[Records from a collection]
===

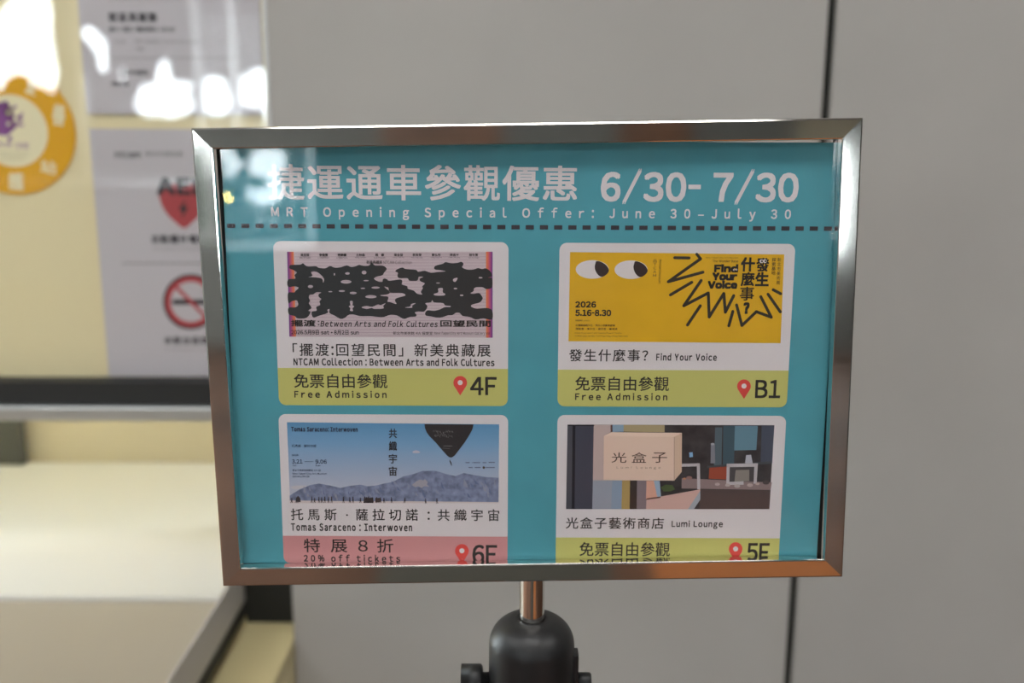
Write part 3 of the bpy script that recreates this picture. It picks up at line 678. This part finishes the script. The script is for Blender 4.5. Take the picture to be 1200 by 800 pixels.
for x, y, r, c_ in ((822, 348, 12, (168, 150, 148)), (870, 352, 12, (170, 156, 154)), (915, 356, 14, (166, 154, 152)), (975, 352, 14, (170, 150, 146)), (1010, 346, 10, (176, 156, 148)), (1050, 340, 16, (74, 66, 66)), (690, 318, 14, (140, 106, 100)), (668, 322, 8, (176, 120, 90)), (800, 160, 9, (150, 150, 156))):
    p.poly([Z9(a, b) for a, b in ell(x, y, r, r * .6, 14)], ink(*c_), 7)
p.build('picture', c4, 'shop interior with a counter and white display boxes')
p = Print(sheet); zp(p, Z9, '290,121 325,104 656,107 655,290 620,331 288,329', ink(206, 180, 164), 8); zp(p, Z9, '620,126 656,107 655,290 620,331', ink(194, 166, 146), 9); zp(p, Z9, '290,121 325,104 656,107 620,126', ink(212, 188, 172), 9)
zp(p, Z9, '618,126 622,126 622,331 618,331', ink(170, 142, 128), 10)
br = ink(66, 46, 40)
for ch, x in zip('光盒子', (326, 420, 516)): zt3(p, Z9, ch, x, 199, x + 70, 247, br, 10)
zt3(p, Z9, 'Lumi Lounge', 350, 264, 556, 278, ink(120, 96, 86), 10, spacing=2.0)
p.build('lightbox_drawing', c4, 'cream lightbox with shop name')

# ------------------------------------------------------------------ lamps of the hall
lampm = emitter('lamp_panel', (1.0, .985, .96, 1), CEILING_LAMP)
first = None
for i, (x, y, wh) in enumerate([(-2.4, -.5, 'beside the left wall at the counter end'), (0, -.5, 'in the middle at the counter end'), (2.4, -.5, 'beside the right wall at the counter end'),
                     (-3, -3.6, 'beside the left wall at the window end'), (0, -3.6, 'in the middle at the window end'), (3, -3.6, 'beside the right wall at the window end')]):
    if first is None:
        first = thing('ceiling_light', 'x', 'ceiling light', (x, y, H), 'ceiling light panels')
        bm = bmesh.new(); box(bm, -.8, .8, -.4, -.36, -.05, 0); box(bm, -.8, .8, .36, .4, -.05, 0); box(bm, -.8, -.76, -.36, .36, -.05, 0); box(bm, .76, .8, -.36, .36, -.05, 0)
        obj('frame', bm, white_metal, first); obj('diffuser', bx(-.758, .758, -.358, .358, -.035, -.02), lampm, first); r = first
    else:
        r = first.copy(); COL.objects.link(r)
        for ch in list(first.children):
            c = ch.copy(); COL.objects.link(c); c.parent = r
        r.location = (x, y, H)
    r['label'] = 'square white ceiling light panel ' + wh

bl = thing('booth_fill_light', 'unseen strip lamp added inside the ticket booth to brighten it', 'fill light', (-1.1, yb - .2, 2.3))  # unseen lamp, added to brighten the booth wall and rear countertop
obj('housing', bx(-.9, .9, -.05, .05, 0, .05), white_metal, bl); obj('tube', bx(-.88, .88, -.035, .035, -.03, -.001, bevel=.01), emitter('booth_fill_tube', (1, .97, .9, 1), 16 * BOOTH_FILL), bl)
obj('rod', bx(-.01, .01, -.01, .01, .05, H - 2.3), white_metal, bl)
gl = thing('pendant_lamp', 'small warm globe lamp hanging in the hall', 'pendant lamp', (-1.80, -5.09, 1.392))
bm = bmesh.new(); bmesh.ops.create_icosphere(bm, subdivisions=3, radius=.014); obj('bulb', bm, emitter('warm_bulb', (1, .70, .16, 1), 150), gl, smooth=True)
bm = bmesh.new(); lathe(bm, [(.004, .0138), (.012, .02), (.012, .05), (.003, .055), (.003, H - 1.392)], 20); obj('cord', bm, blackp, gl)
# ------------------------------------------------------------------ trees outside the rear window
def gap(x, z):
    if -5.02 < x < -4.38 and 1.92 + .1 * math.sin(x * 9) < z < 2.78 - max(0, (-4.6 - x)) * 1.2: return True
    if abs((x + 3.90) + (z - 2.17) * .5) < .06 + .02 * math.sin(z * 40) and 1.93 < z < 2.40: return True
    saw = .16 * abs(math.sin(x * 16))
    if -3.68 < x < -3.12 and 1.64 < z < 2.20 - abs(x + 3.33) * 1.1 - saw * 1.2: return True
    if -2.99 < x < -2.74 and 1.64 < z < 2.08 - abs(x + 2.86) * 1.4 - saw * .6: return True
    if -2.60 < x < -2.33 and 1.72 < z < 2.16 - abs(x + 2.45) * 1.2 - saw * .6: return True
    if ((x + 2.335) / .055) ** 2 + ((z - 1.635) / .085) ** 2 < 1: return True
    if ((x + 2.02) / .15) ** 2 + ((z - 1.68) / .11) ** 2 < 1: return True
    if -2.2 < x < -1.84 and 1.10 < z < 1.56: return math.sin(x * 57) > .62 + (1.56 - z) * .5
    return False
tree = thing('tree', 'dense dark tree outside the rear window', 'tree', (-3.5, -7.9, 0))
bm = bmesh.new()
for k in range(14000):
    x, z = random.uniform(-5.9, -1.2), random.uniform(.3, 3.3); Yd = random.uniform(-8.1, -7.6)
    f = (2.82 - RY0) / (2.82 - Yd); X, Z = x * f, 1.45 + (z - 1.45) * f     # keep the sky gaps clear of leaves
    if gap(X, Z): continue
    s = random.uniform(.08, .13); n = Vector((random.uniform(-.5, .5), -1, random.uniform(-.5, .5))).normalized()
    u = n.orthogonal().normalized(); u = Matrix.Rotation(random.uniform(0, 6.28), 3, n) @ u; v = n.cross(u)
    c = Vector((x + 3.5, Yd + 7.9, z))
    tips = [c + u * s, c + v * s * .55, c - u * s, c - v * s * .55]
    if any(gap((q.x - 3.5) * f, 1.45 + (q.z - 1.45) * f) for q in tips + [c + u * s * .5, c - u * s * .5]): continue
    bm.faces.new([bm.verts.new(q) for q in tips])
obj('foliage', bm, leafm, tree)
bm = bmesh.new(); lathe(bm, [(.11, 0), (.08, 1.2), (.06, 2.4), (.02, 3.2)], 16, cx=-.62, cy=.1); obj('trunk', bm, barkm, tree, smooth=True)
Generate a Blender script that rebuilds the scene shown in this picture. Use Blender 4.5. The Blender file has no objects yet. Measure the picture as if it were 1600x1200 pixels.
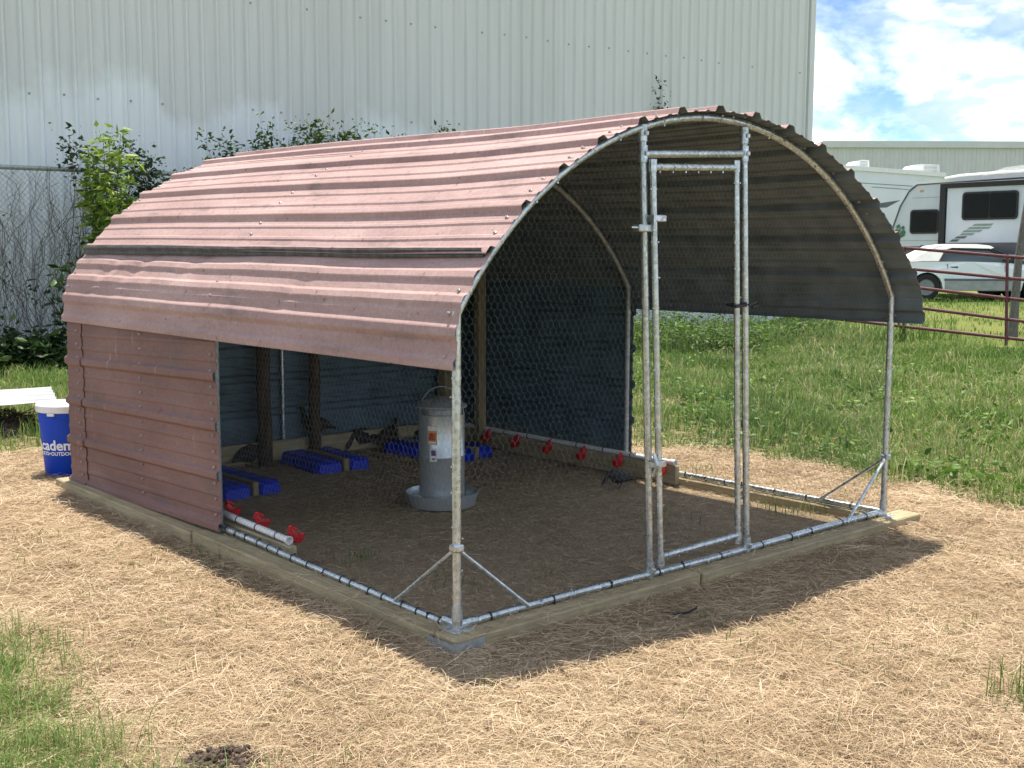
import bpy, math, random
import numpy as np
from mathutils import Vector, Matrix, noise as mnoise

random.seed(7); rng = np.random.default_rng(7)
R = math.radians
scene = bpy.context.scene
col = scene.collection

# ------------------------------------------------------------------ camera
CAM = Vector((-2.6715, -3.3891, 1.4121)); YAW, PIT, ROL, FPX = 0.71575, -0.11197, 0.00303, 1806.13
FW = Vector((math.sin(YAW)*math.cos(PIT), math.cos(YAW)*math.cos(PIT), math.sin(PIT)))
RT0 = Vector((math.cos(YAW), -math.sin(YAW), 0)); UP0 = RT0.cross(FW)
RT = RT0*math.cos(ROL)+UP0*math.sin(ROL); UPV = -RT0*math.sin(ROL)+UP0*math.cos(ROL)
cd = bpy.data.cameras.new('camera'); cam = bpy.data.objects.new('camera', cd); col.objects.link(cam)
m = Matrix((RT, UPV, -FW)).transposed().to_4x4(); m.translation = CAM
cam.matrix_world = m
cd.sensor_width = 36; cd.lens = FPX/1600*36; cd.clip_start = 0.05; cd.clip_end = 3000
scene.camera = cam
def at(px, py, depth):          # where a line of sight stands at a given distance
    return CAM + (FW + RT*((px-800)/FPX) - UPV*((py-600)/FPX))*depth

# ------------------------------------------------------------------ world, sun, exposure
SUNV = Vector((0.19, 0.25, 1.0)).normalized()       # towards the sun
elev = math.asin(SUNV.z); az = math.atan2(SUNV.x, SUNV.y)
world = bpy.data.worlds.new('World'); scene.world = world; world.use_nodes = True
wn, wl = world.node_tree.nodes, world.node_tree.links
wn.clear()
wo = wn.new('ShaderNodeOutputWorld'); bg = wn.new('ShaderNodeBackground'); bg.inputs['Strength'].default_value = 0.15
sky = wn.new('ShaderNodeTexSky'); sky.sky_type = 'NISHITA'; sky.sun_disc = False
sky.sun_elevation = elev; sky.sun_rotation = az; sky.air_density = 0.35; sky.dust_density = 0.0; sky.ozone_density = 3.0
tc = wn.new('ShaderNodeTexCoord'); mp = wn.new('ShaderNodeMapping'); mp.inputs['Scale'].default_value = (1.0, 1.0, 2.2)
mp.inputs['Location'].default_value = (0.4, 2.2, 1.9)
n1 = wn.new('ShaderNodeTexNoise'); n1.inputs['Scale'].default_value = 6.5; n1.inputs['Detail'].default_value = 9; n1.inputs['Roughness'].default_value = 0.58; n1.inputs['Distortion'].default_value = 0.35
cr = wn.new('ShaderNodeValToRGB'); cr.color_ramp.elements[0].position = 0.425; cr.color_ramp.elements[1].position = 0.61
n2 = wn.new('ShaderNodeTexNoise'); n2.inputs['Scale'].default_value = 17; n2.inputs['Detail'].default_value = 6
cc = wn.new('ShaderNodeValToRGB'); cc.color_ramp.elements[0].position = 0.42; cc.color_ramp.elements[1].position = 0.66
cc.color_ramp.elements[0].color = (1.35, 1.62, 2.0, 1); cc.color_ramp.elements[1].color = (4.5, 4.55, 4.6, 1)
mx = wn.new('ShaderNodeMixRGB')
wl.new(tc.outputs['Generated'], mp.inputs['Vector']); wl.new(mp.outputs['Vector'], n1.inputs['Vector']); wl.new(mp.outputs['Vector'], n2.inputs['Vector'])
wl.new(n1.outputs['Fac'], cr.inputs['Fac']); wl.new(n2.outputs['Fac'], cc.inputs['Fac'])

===

_SHORT PROBLEM_: Take the lines from the first line of the entries through the line with "p.build('lightbox_drawing', c4, 'cream", inclusive, and give them again exactly, minus any pictures.

_RESPONSE BELOW_:
Write part 3 of the bpy script that recreates this picture. It picks up at line 678. This part finishes the script. The script is for Blender 4.5. Take the picture to be 1200 by 800 pixels.
for x, y, r, c_ in ((822, 348, 12, (168, 150, 148)), (870, 352, 12, (170, 156, 154)), (915, 356, 14, (166, 154, 152)), (975, 352, 14, (170, 150, 146)), (1010, 346, 10, (176, 156, 148)), (1050, 340, 16, (74, 66, 66)), (690, 318, 14, (140, 106, 100)), (668, 322, 8, (176, 120, 90)), (800, 160, 9, (150, 150, 156))):
    p.poly([Z9(a, b) for a, b in ell(x, y, r, r * .6, 14)], ink(*c_), 7)
p.build('picture', c4, 'shop interior with a counter and white display boxes')
p = Print(sheet); zp(p, Z9, '290,121 325,104 656,107 655,290 620,331 288,329', ink(206, 180, 164), 8); zp(p, Z9, '620,126 656,107 655,290 620,331', ink(194, 166, 146), 9); zp(p, Z9, '290,121 325,104 656,107 620,126', ink(212, 188, 172), 9)
zp(p, Z9, '618,126 622,126 622,331 618,331', ink(170, 142, 128), 10)
br = ink(66, 46, 40)
for ch, x in zip('光盒子', (326, 420, 516)): zt3(p, Z9, ch, x, 199, x + 70, 247, br, 10)
zt3(p, Z9, 'Lumi Lounge', 350, 264, 556, 278, ink(120, 96, 86), 10, spacing=2.0)
p.build('lightbox_drawing', c4, 'cream lightbox with shop name')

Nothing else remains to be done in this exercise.